Shining a Light on Savings

April 1, 2000
Schools and universities can save energy and money by evaluating lighting systems and changing behaviors.

It takes a lot of energy to light and heat a school building through a winter in Buffalo, N.Y. So, schools in that area have plenty of incentive to make their lighting systems more energy-efficient.

By retrofitting older buildings with modern equipment that uses less energy, schools-in Buffalo or elsewhere-can cut their energy bills and in many cases improve the quality of lighting for students and staff.

That was the impetus behind a huge lighting project about four years ago at the State University of New York at Buffalo. The university replaced some 50,000 lighting fixtures, switching from T-12 fluorescent bulbs to more efficient T-8 bulbs. This upgrade typically pays for itself in energy savings in a couple of years.

The school also converted from electromagnetic ballasts to electronic ballasts, which convert power to light more efficiently.
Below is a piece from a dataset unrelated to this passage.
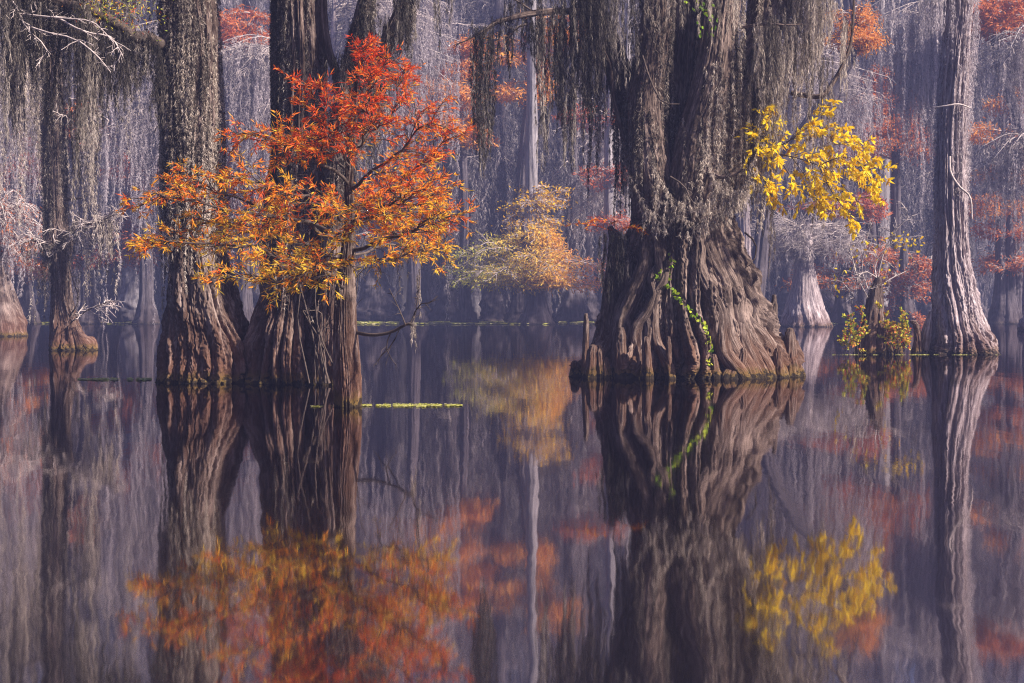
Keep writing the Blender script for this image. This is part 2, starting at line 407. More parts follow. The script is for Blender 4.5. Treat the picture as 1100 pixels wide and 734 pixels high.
def tall_cypress(seed, H_=30, r0=0.42, flare=1.5, mat=None, moss_m=None, nlimb=26, mossy=1.0):
    """returns an Empty at the origin with trunk, branchwork, moss"""
    rng = np.random.default_rng(seed)
    root = thing('tall_cypress', (0, 0, 0), 'tall hazy cypress hung with grey moss in far forest behind the water', 'tree', 'mossy cypresses of the far forest')
    lean = rng.uniform(-0.5, 0.5, 2)
    pts = [(0, 0, -0.3), (0, 0, 0.6), (0, 0, 1.8), (0, 0, 3.5), (lean[0] * .3, lean[1] * .3, 8), (lean[0] * .7, lean[1], 17), (lean[0], lean[1], H_)]
    s = Soup(); c, R = add_trunk(s, pts, [r0 * flare * 1.9, r0 * flare * 1.45, r0 * flare, r0 * 1.12, r0, r0 * 0.8, r0 * 0.3], 48, 70, seed, lobes=8, amp=0.30, amp_top=0.05, fine=0.02, fiber=24)
    s.build('trunk', mat or M_far, root, smooth=True)
    z = np.sort(rng.uniform(4.0, H_ - 1, nlimb)); az = rng.uniform(0, TAU, nlimb)
    L = rng.uniform(1.2, 3.6, nlimb) * (1 - 0.4 * z / H_)
    K = 6; paths = np.zeros((nlimb, K, 3))
    for i in range(nlimb):
        p = np.array([lean[0] * z[i] / H_, lean[1] * z[i] / H_, z[i]]); d = np.array([math.cos(az[i]), math.sin(az[i]), rng.uniform(-.1, .45)])
        for k in range(K):
            paths[i, k] = p; d = unit(d + rng.normal(size=3) * .18 + [0, 0, -.07]); p = p + d * L[i] / (K - 1)
    t1 = sub(paths, 7, 1.5, rng, K=4, flat=.3, droop=.25)
    t2 = sub(t1, 5, 0.55, rng, K=3, flat=.5, droop=.3)
    b = Soup()
    for pp, r_a, r_b in ((paths, .06, .02), (t1, .022, .01), (t2, .012, .006)):
        v, f = tubes(pp, np.linspace(r_a, r_b, pp.shape[1])[None].repeat(len(pp), 0), 3); b.add(v, f)
    b.build('branchwork', M_twig_pale, root)
    ms = Soup()
    n = int(240 * mossy)
    m_ = rng.integers(0, len(t1), n); p, _ = path_eval(t1, m_, rng.random(n))
    v, f, t = moss(p, rng.gamma(3, 0.55, n) + .4, rng.uniform(.05, .14, n), .22, .022, 34, rng, tint=rng.uniform(.2, .9, n), sway=.1, messy=.35); ms.add(v, f, tint=t)
    m_ = rng.integers(0, len(paths), n); p, _ = path_eval(paths, m_, rng.random(n) ** .7)
    v, f, t = moss(p, rng.gamma(3, 0.9, n) + .4, rng.uniform(.06, .16, n), .24, .024, 32, rng, tint=rng.uniform(.1, .8, n), sway=.1, messy=.3); ms.add(v, f, tint=t)
    # ropes down the stem
    n = int(110 * mossy); zz = rng.uniform(5, H_ - 2, n); aa = rng.uniform(0, TAU, n)
    rr = np.interp(zz, c[:, 2], R) + .08
    p = np.stack([lean[0] * zz / H_ + rr * np.cos(aa), lean[1] * zz / H_ + rr * np.sin(aa), zz], 1)
    v, f, t = moss(p, rng.gamma(3, .8, n) + .5, rng.uniform(.06, .14, n), .24, .024, 32, rng, tint=rng.uniform(.1, .8, n), sway=.05, messy=.3); ms.add(v, f, tint=t)
    ms.build('moss', moss_m or M_moss_far, root)
    return root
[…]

They provide the same amount of light and use up to 25 percent less energy.

"In some buildings, we saved 30 to 40 percent in wattage," says Walter Simpson, energy officer at the university. "There were a couple of buildings where we saved as much as 70 percent and maintained lighting or improved it."
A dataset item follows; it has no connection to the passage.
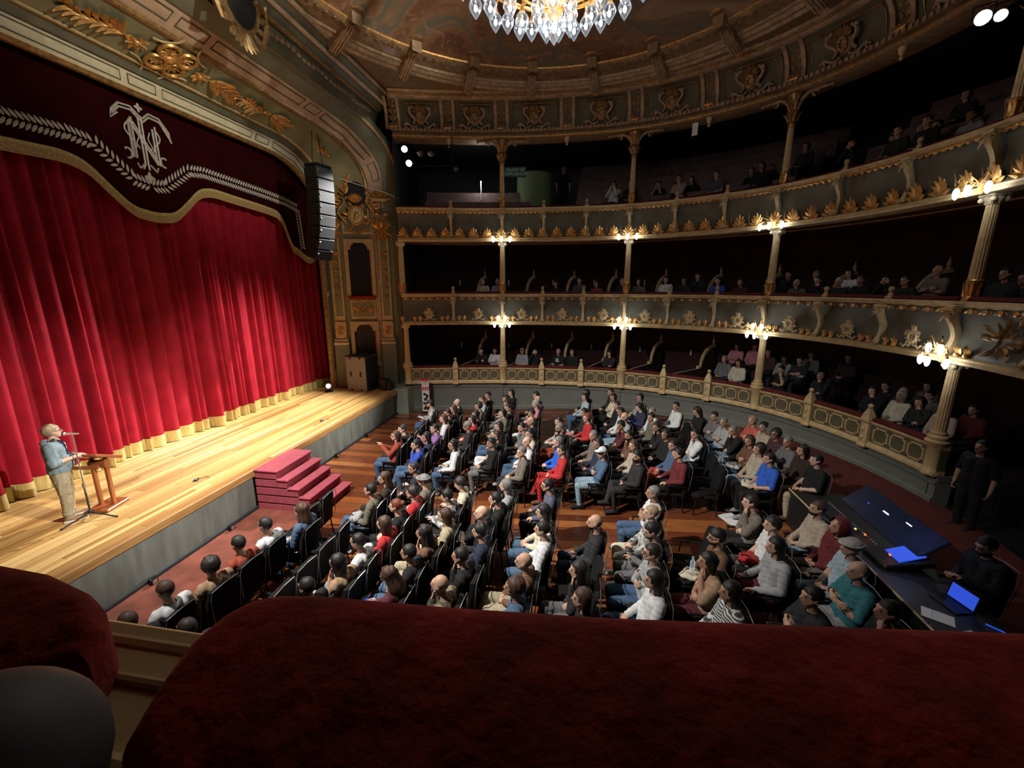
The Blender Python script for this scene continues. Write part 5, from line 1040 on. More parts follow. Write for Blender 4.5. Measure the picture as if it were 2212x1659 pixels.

The university also used reflectors and diffusers to spread the light more efficiently.

Those kinds of improvements also will save energy in elementary and secondary schools.

"For K-12 schools, energy costs are typically the second largest expense after personnel," says Merrilee Harrigan, senior program manager for the Alliance to Save Energy's Green Schools Project. "And lighting in schools is a huge chunk of the energy bill."

Sunshine Through the Window The most cost-effective lighting is sunlight. The more natural light a school can use, the less it has to consume energy for electric lights. But many buildings designed in the last 30 to 40 years can't take advantage of natural light.

In the 1960s, districts began building schools that de-emphasized the use of natural light. The thinking was that having many windows made heating and air conditioning less efficient and made a building more vulnerable to break-in or vandalism.

Now school designers are once again extolling the virtues of natural light. New types of windows have minimized concerns about heat loss and vandalism, and a recent study by Heschong Mahone Group, an architectural firm in Fair Oak, Calif., (see AS&U, September 1999, p. 20) found that students in classrooms with natural light performed better in math and reading than students in artificially lighted classrooms.

When schools can't tap natural light, retrofitting is the next best option. For instance, a compact fluorescent uses 75 percent less energy than an incandescent bulb.

"Not only do you use one-fourth of the energy, but the compact fluorescents last 10 times as long," says Harrigan.

Other steps schools and universities can take:

-Remove lighting fixtures that are not needed.

-Use photosensors outside buildings to activate lights only when daylight is insufficient.

-Install occupancy or motion sensors that activate lights only when someone is in a room.

-Acquire control systems that automatically dim lighting in off-peak hours when the building is not being used. Since much of the space in a school is unoccupied for large parts of the day, schools can realize substantial savings with control systems.

-Where appropriate, paint walls with white or light-colored paint to maximize reflectivity.

-Use window blinds to maximize the use of natural light and reduce the need for artificial light.

-Minimize use of incandescent and halogen lamps, which use energy inefficiently.

Schools may be aware that they could light their facilities more efficiently, but feel they don't have the resources to upgrade and retrofit their systems. But they can still reduce their energy costs through education programs such as the Alliance to Save Energy's Green Schools project.

"You can save a lot just by eliminating waste," says Merrilee Harrigan, senior program manager for Green Schools. "The purpose of Green Schools is twofold: To save energy in school facilities, and teach students the links between energy and the environment. We want more than just the principal and the custodian to be concerned about the building's energy consumption."

Districts that participate in Green Schools promise that schools that cut energy costs are allowed to keep 90 percent of the savings, says Harrigan.

Karen Kibler, Green Schools program coordinator for Iroquois Central Schools, a 3,000-student district in suburban Buffalo, says the changes in lighting use at four district schools have led to significant savings. Each building started the program in the fall of 1997 and saved 12 to 21 percent on electricity within the first eight months. The average savings was $2,500 per school.

The goal of Green Schools, Kibler says, is to change behavior, a no-cost way to conserve energy. Students learn about the steps schools can take to reduce energy waste, and "energy patrols" monitor how lighting is used, point out when lights are left on unnecessarily and ferret out other examples of waste.

At Iroquois High School, where Kibler is a library media specialist, student auditors took part in the Savings Through Energy Management (STEM) program. The students conducted in-depth studies of how to save energy by being more efficient in the type of lighting and how much lighting is used.

In many cases, schools can reduce the wattage of bulbs they use or replace inefficient incandescent bulbs with compact fluorescents.

At one school building, students and teachers decided that the cafeteria had enough natural light from its windows, so the school eliminated the artificial lighting and reduced its electric bill.

"Everything started with education," says Kibler. "We looked at energy consumption and lighting specifically. Teachers, students and maintenance staff are working together."